上地:LGBTQ含めたマイノリティーはメンタルヘルスに不調を感じやすい。国内においては、同性婚などの法制度が整っておらず、90%以上の当事者がクローゼット(自身がLGBTQであることを公開していない)の状態だ。そのため、会社や友人、親族からの孤独感や疎外感を感じやすいといわれている。自殺率はマジョリティーの数倍という統計もある。心と体のバランスを保つことが難しい今の社会にあって、心身のバランスを整えてくれる作用持つCBDはピッタリな成分だと考えている。元々はマイノリティー向けにスタートしたブランドだが、コロナ禍になり、メンタルヘルスはマイノリティーだけの問題ではなく社会全体の課題となった。ストレスでバランスを崩す人が急増する中、CBDはセルフケアの一つとして効果的だと感じている。
WWD:日本でCBD製品を販売する難しさや課題は?
上地:「ピーク」は、CBD製品の開発を行うメーカーとコラボ制作したこともあり、開発自体のハードルはそこまで高くはなかった。ただ、販売する上での難しさは多々ある。事業者目線では、「決済の制限」「ネット広告の制限」という点が挙げられる。「ピーク」は、オンライン主体の販売(D2C形式)だが、クレジットカードといった主要な決済は、CBDに対する審査が厳しく、申請から1年経ってようやくカード決済が使えるようになったほど。また、主要なネット広告(Google、Twitter、Instagramなど)もCBD製品は出稿できない状態だ。オンライン販売をメインとしている者としては、非常に厳しい制限を感じている。

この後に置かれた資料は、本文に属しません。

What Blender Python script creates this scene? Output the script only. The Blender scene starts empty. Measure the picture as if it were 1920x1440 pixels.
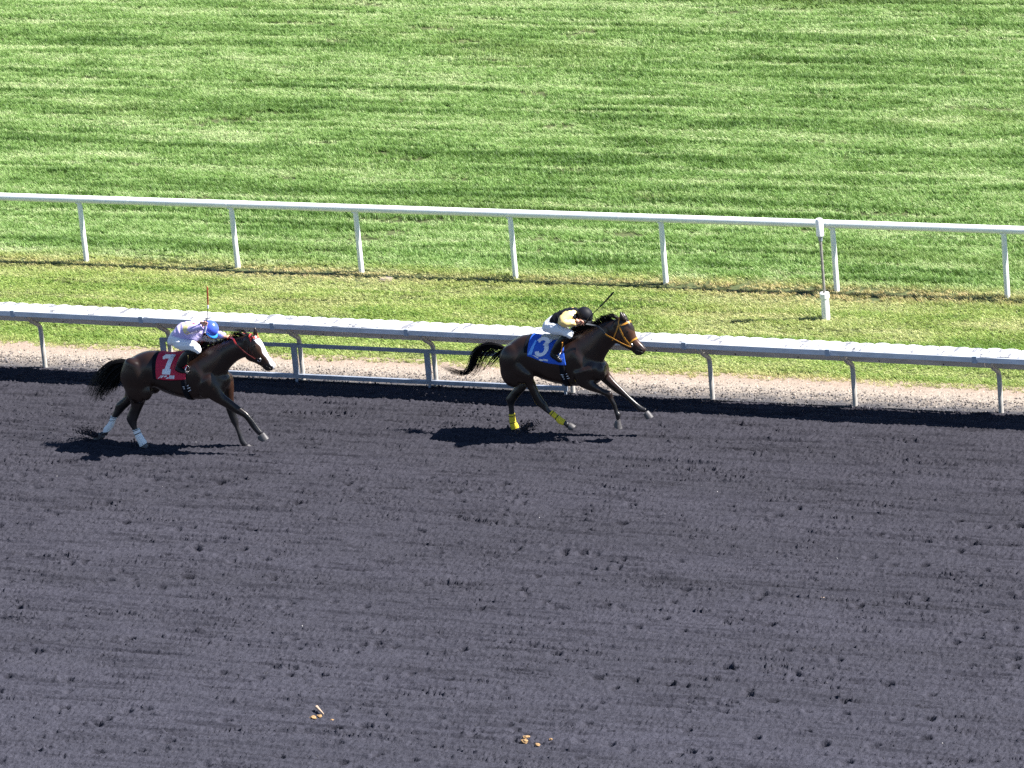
import bpy, bmesh, math, random
import numpy as np
from mathutils import Vector, Matrix
from mathutils.bvhtree import BVHTree
R_ = math.radians
random.seed(11)
RNG = np.random.default_rng(7)
SC = bpy.context.scene
COL = SC.collection

# ------------------------------------------------------------------ camera, sky, sun, exposure
cd = bpy.data.cameras.new('camera'); cam = bpy.data.objects.new('camera', cd); COL.objects.link(cam)
fwd = Vector((-0.3777595885783341, 0.8667774992617258, -0.325567903839916))
rgt = Vector((0.92488221753088, 0.3697588087145669, -0.08872038702094576))
upv = Vector((-0.043480765083998146, 0.3346269417598849, 0.9413470310762853))
cam.matrix_world = Matrix(((rgt.x, upv.x, -fwd.x, 29.341211), (rgt.y, upv.y, -fwd.y, -67.063021), (rgt.z, upv.z, -fwd.z, 25.287397), (0, 0, 0, 1)))
cd.sensor_width = 36.0; cd.lens = 9314.5547 / 1920 * 36.0
cd.clip_start = 1.0; cd.clip_end = 3000.0
SC.camera = cam

SUN = Vector((.88, .19, 1.0)).normalized()
w = bpy.data.worlds.new('World'); SC.world = w; w.use_nodes = True
nt = w.node_tree; nt.nodes.clear()
sky = nt.nodes.new('ShaderNodeTexSky'); sky.sky_type = 'NISHITA'; sky.sun_disc = False
sky.sun_elevation = math.asin(SUN.z); sky.sun_rotation = math.atan2(SUN.x, SUN.y)
sky.air_density = 0.8; sky.dust_density = 0.0; sky.ozone_density = 2.5
bg = nt.nodes.new('ShaderNodeBackground'); bg.inputs['Strength'].default_value = 0.055
ow = nt.nodes.new('ShaderNodeOutputWorld')
nt.links.new(sky.outputs[0], bg.inputs[0]); nt.links.new(bg.outputs[0], ow.inputs[0])
ld = bpy.data.lights.new('sun', 'SUN'); ld.energy = 5.0; ld.angle = R_(0.53); ld.color = (1.0, 0.955, 0.89)
sun = bpy.data.objects.new('sun', ld); COL.objects.link(sun)
sun.rotation_euler = SUN.to_track_quat('Z', 'Y').to_euler(); sun.location = (20, 10, 40)
SC.view_settings.view_transform = 'Standard'; SC.view_settings.look = 'None'
SC.view_settings.gamma = 1.0; SC.view_settings.use_curve_mapping = False
SC.view_settings.exposure = 1.62
SC.cycles.use_denoising = False

# ------------------------------------------------------------------ materials
def mat(name, col, rough=.6, bump=0, bscale=40, var=0, vscale=8, metal=0, spec=.5, stretch=None, attr=None, coat=0):
    m = bpy.data.materials.new(name); m.use_nodes = True
    n = m.node_tree.nodes; l = m.node_tree.links; b = n['Principled BSDF']
    b.inputs['Base Color'].default_value = (*col, 1); b.inputs['Roughness'].default_value = rough
    b.inputs['Metallic'].default_value = metal; b.inputs['Specular IOR Level'].default_value = spec
    if coat: b.inputs['Coat Weight'].default_value = coat; b.inputs['Coat Roughness'].default_value = .25
    tc = n.new('ShaderNodeTexCoord'); src = tc.outputs['Object']
    if stretch:
        mp = n.new('ShaderNodeMapping'); mp.inputs['Scale'].default_value = stretch; l.new(src, mp.inputs[0]); src = mp.outputs[0]
    base = None
    if attr:
        at = n.new('ShaderNodeAttribute'); at.attribute_name = attr; base = at.outputs['Color']
    if var:
        nz = n.new('ShaderNodeTexNoise'); nz.inputs['Scale'].default_value = vscale; nz.inputs['Detail'].default_value = 6
        l.new(src, nz.inputs['Vector'])
        mr = n.new('ShaderNodeMapRange'); mr.inputs[1].default_value = .3; mr.inputs[2].default_value = .7
        mr.inputs[3].default_value = 1 - var; mr.inputs[4].default_value = 1 + var * .6; l.new(nz.outputs['Fac'], mr.inputs[0])
        mx = n.new('ShaderNodeMix'); mx.data_type = 'RGBA'; mx.blend_type = 'MULTIPLY'; mx.inputs[0].default_value = 1
        if base: l.new(base, mx.inputs[6])
        else: mx.inputs[6].default_value = (*col, 1)
        l.new(mr.outputs[0], mx.inputs[7]); base = mx.outputs[2]
    if base: l.new(base, b.inputs['Base Color'])
    if bump:
        nb = n.new('ShaderNodeTexNoise'); nb.inputs['Scale'].default_value = bscale; nb.inputs['Detail'].default_value = 4
        l.new(src, nb.inputs['Vector'])
        bp = n.new('ShaderNodeBump'); bp.inputs['Strength'].default_value = bump; bp.inputs['Distance'].default_value = .02
        l.new(nb.outputs['Fac'], bp.inputs['Height']); l.new(bp.outputs[0], b.inputs['Normal'])
    return m
def N(m): return m.node_tree.nodes, m.node_tree.links
def noise(n, l, vec, scale, detail=4, rough=.55):
    z = n.new('ShaderNodeTexNoise'); z.inputs['Scale'].default_value = scale; z.inputs['Detail'].default_value = detail
    z.inputs['Roughness'].default_value = rough; l.new(vec, z.inputs['Vector']); return z.outputs['Fac']
def mapping(n, l, vec, s):
    m = n.new('ShaderNodeMapping'); m.inputs['Scale'].default_value = s; l.new(vec, m.inputs[0]); return m.outputs[0]
def mrange(n, l, f, a, b, c, d):
    m = n.new('ShaderNodeMapRange'); m.inputs[1].default_value = a; m.inputs[2].default_value = b
    m.inputs[3].default_value = c; m.inputs[4].default_value = d; l.new(f, m.inputs[0]); return m.outputs[0]
def mixc(n, l, f, a, b, mode='MIX'):
    m = n.new('ShaderNodeMix'); m.data_type = 'RGBA'; m.blend_type = mode
    for i, v in ((0, f), (6, a), (7, b)):
        if hasattr(v, 'is_linked'): l.new(v, m.inputs[i])
        elif i == 0: m.inputs[0].default_value = v
        else: m.inputs[i].default_value = (*v, 1)
    return m.outputs[2]

M = {}
M['white'] = mat('white_plastic', (.72, .73, .75), .45, var=.14, vscale=3)
n, l = N(M['white']); g = n.new('ShaderNodeNewGeometry').outputs['Position']; b = n['Principled BSDF']; old = b.inputs['Base Color'].links[0].from_socket
q1 = mrange(n, l, noise(n, l, mapping(n, l, g, (9, 1.6, 1)), 1.3, 5, .65), .535, .60, 0, .9); q2 = mrange(n, l, noise(n, l, mapping(n, l, g, (2, 14, 1)), 1.7, 4, .6), .54, .60, 0, .8)
l.new(mixc(n, l, q2, mixc(n, l, q1, old, (.13, .13, .15)), (.11, .11, .13)), b.inputs['Base Color'])
M['lip'] = mat('lip_plastic', (.60, .63, .68), .5, var=.15, vscale=5, stretch=(1, 1, 3))
M['clip'] = mat('clip_plastic', (.30, .35, .42), .5)
M['board'] = mat('rail_board', (.58, .50, .45), .7, var=.2, vscale=4, stretch=(.6, 1, 3))
M['galv'] = mat('galvanised_steel', (.40, .375, .345), .5, var=.25, vscale=9)
M['gate'] = mat('gate_steel', (.24, .27, .33), .5, var=.2, vscale=7)
M['tube'] = mat('white_rail_tube', (.74, .77, .78), .35, var=.06, vscale=4)
M['pvc'] = mat('white_pvc', (.82, .82, .83), .4, var=.06)
M['steel'] = mat('grey_pole', (.30, .28, .27), .5, var=.3, vscale=14, metal=.3)
M['concrete'] = mat('concrete_lid', (.26, .215, .165), .85, var=.2, vscale=20, bump=.3)
M['coat'] = mat('horse_coat', (.02, .012, .01), .31, var=.25, vscale=7, attr='coat', bump=.10, bscale=8, spec=.42)
M['hoof'] = mat('hoof_horn', (.07, .066, .07), .55, var=.4, vscale=25)
M['hair'] = mat('black_hair', (.0035, .003, .003), .5, spec=.15)
M['eye'] = mat('dark_eye', (.006, .004, .003), .08)
M['dark'] = mat('dark_skin', (.006, .005, .005), .5)
M['skin'] = mat('skin', (.50, .26, .19), .55, var=.12, vscale=30)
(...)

お客さま向けで難しいのは“CBDの体感”だ。CBDの体感は個人差が大きいため、期待をもってCBDを試したはいいものの、「あまり効かずにがっかりした」という声もある。体にはCBDをキャッチする受容体というものが存在しているが、受容体が反応する前に使用を辞めてしまう人も多い。CBDは2週間〜1カ月程度使うことで、じわじわと受容体が反応していくため、継続利用も重要だ。ファッション、ビューティ業界ではだいぶ浸透してきたとはいえ、一般的にはCBDはまだまだ認知度が低く、分かりづらい成分だからこそ、正しい知識を広めていきたい。